EXERCISE TASK
Repeat, exactly and completely, the material that follows. Omit the pictures.

---------- PROVIDED MATERIAL ----------

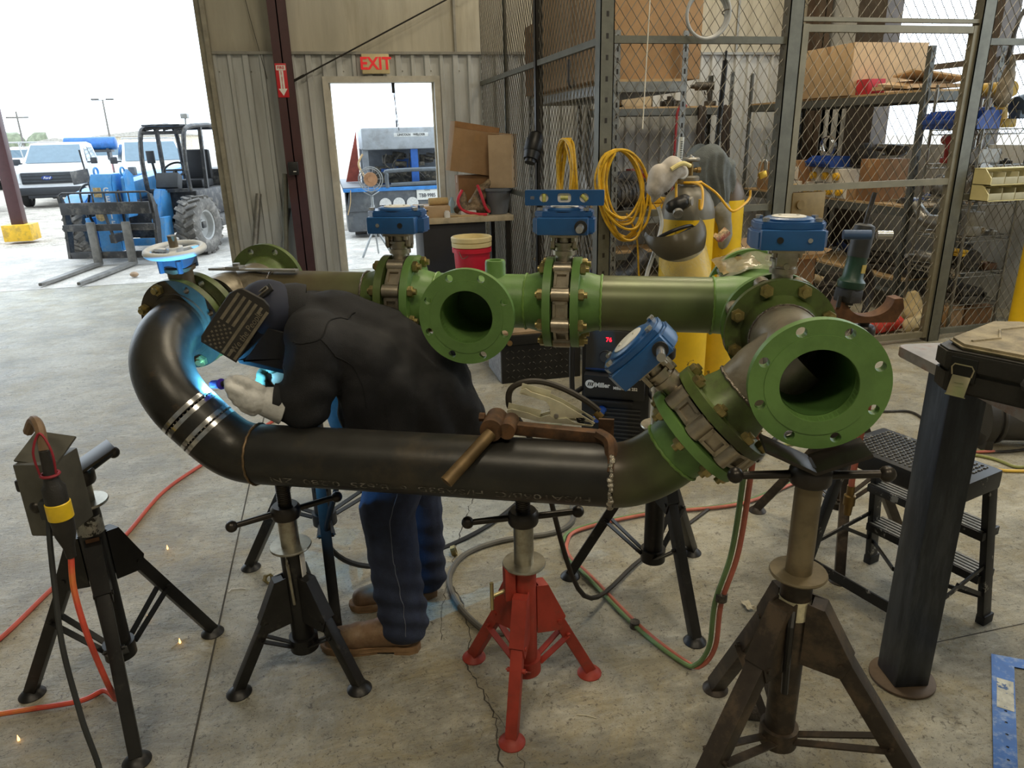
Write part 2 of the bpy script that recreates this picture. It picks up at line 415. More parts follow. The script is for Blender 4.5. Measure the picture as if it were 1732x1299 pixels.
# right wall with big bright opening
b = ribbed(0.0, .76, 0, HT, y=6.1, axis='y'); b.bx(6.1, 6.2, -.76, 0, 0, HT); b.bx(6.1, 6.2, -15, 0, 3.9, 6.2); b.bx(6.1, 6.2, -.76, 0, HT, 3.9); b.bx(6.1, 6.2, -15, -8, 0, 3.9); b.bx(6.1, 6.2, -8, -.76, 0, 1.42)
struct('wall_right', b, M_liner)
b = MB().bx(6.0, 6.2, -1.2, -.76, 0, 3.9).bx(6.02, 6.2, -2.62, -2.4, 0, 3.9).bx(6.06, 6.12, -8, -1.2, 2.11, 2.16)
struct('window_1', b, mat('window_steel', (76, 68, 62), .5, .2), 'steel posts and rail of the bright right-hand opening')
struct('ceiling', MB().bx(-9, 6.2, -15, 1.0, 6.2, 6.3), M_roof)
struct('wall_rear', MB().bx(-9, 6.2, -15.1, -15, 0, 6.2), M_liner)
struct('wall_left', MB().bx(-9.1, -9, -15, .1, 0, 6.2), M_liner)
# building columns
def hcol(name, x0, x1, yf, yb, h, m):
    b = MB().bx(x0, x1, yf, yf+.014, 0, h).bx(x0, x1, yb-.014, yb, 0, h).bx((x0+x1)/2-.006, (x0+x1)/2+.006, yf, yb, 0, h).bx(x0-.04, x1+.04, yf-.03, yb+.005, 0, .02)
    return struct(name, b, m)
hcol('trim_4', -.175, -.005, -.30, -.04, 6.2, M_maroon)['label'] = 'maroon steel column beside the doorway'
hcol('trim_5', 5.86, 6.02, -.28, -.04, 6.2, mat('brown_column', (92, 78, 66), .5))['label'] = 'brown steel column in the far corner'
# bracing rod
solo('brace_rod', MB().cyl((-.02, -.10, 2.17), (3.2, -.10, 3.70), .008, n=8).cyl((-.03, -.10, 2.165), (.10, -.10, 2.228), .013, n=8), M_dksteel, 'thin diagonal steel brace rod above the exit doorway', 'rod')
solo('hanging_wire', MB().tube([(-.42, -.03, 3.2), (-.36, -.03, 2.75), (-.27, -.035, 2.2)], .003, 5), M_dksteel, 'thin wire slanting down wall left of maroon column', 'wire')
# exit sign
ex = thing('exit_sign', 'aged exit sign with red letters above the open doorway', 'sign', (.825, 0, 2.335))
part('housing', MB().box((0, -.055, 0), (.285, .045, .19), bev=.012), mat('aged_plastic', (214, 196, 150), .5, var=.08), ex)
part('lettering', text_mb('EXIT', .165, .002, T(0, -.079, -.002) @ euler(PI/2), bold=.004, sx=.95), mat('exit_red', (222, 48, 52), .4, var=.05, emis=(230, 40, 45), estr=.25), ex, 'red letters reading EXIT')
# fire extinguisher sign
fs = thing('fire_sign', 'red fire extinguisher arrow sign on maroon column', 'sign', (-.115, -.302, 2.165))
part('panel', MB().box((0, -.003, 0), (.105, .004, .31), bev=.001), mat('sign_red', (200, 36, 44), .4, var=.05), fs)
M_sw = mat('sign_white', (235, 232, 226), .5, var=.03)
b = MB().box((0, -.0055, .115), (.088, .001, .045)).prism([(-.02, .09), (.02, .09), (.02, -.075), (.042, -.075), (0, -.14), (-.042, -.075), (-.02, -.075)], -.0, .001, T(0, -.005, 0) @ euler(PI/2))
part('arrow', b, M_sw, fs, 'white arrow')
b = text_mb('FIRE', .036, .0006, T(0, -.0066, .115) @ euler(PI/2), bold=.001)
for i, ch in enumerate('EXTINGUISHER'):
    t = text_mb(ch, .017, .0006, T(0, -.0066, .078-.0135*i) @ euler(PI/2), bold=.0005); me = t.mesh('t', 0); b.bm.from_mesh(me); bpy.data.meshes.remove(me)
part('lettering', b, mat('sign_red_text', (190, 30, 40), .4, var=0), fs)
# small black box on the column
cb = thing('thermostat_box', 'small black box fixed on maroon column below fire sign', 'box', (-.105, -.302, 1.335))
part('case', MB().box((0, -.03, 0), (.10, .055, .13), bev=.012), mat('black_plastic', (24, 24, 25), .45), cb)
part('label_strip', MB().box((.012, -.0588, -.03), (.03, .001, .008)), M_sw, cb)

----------

FINISHED EXERCISE
Write part 2 of the bpy script that recreates this picture. It picks up at line 415. More parts follow. The script is for Blender 4.5. Measure the picture as if it were 1732x1299 pixels.
# right wall with big bright opening
b = ribbed(0.0, .76, 0, HT, y=6.1, axis='y'); b.bx(6.1, 6.2, -.76, 0, 0, HT); b.bx(6.1, 6.2, -15, 0, 3.9, 6.2); b.bx(6.1, 6.2, -.76, 0, HT, 3.9); b.bx(6.1, 6.2, -15, -8, 0, 3.9); b.bx(6.1, 6.2, -8, -.76, 0, 1.42)
struct('wall_right', b, M_liner)
b = MB().bx(6.0, 6.2, -1.2, -.76, 0, 3.9).bx(6.02, 6.2, -2.62, -2.4, 0, 3.9).bx(6.06, 6.12, -8, -1.2, 2.11, 2.16)
struct('window_1', b, mat('window_steel', (76, 68, 62), .5, .2), 'steel posts and rail of the bright right-hand opening')
struct('ceiling', MB().bx(-9, 6.2, -15, 1.0, 6.2, 6.3), M_roof)
struct('wall_rear', MB().bx(-9, 6.2, -15.1, -15, 0, 6.2), M_liner)
struct('wall_left', MB().bx(-9.1, -9, -15, .1, 0, 6.2), M_liner)
# building columns
def hcol(name, x0, x1, yf, yb, h, m):
    b = MB().bx(x0, x1, yf, yf+.014, 0, h).bx(x0, x1, yb-.014, yb, 0, h).bx((x0+x1)/2-.006, (x0+x1)/2+.006, yf, yb, 0, h).bx(x0-.04, x1+.04, yf-.03, yb+.005, 0, .02)
    return struct(name, b, m)
hcol('trim_4', -.175, -.005, -.30, -.04, 6.2, M_maroon)['label'] = 'maroon steel column beside the doorway'
hcol('trim_5', 5.86, 6.02, -.28, -.04, 6.2, mat('brown_column', (92, 78, 66), .5))['label'] = 'brown steel column in the far corner'
# bracing rod
solo('brace_rod', MB().cyl((-.02, -.10, 2.17), (3.2, -.10, 3.70), .008, n=8).cyl((-.03, -.10, 2.165), (.10, -.10, 2.228), .013, n=8), M_dksteel, 'thin diagonal steel brace rod above the exit doorway', 'rod')
solo('hanging_wire', MB().tube([(-.42, -.03, 3.2), (-.36, -.03, 2.75), (-.27, -.035, 2.2)], .003, 5), M_dksteel, 'thin wire slanting down wall left of maroon column', 'wire')
# exit sign
ex = thing('exit_sign', 'aged exit sign with red letters above the open doorway', 'sign', (.825, 0, 2.335))
part('housing', MB().box((0, -.055, 0), (.285, .045, .19), bev=.012), mat('aged_plastic', (214, 196, 150), .5, var=.08), ex)
part('lettering', text_mb('EXIT', .165, .002, T(0, -.079, -.002) @ euler(PI/2), bold=.004, sx=.95), mat('exit_red', (222, 48, 52), .4, var=.05, emis=(230, 40, 45), estr=.25), ex, 'red letters reading EXIT')
# fire extinguisher sign
fs = thing('fire_sign', 'red fire extinguisher arrow sign on maroon column', 'sign', (-.115, -.302, 2.165))
part('panel', MB().box((0, -.003, 0), (.105, .004, .31), bev=.001), mat('sign_red', (200, 36, 44), .4, var=.05), fs)
M_sw = mat('sign_white', (235, 232, 226), .5, var=.03)
b = MB().box((0, -.0055, .115), (.088, .001, .045)).prism([(-.02, .09), (.02, .09), (.02, -.075), (.042, -.075), (0, -.14), (-.042, -.075), (-.02, -.075)], -.0, .001, T(0, -.005, 0) @ euler(PI/2))
part('arrow', b, M_sw, fs, 'white arrow')
b = text_mb('FIRE', .036, .0006, T(0, -.0066, .115) @ euler(PI/2), bold=.001)
for i, ch in enumerate('EXTINGUISHER'):
    t = text_mb(ch, .017, .0006, T(0, -.0066, .078-.0135*i) @ euler(PI/2), bold=.0005); me = t.mesh('t', 0); b.bm.from_mesh(me); bpy.data.meshes.remove(me)
part('lettering', b, mat('sign_red_text', (190, 30, 40), .4, var=0), fs)
# small black box on the column
cb = thing('thermostat_box', 'small black box fixed on maroon column below fire sign', 'box', (-.105, -.302, 1.335))
part('case', MB().box((0, -.03, 0), (.10, .055, .13), bev=.012), mat('black_plastic', (24, 24, 25), .45), cb)
part('label_strip', MB().box((.012, -.0588, -.03), (.03, .001, .008)), M_sw, cb)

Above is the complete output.